More often than not, I purchase stories that are ready, as-is, for publication. I will only buy a story if I’d be comfortable running it 100% as it was submitted. Of course I will make editorial suggestions along the way, but they will all be optional if I liked it enough to buy it. If I liked a story but had some edits I thought were critical, I would ask for a rewrite first, and ensure that the critical issue I perceived was corrected before accepting the story.

There are some cases where I do end up making editorial suggestions that are more complicated [for example] after accepting a story, but even in that case I would have been fine running it as it originally appeared; it’s just that when I started editing it, I thought I saw a way to make it better, so I suggested it. Other times I put authors through pretty drastic rewrites before accepting the story.
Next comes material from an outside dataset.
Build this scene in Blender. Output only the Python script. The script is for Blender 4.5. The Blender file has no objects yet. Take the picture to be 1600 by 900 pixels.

But both cases are exceedingly rare. There’s so much good stuff being written these days that, in most cases, if something’s not quite there, it makes sense to just pass on it and look for something else. It’s usually only when there’s something I really love but is maybe a bit broken that I spend that kind of time and energy on a story.

Jake Kerr: Above John highlights my Lightspeed story “Requiem in the Key of Prose” as intense edits after purchase. There was actually a lot of back and forth during the rewrite and resubmit process. In other words, until it was right, John didn’t buy it. 

Ah, you’re totally right! I forgot about that. Well, it’s a good case study to show to what extent I’ll work with an author to help get a story right. :)

Kerr: I honestly can’t remember, but I do think we did some after purchase edits on “Biographical Fragments,” mostly in regards to that one interview section and the placement of a couple of sections for narrative effect.

Yeah, we did some editing on that one but I’m pretty sure it was after I bought it.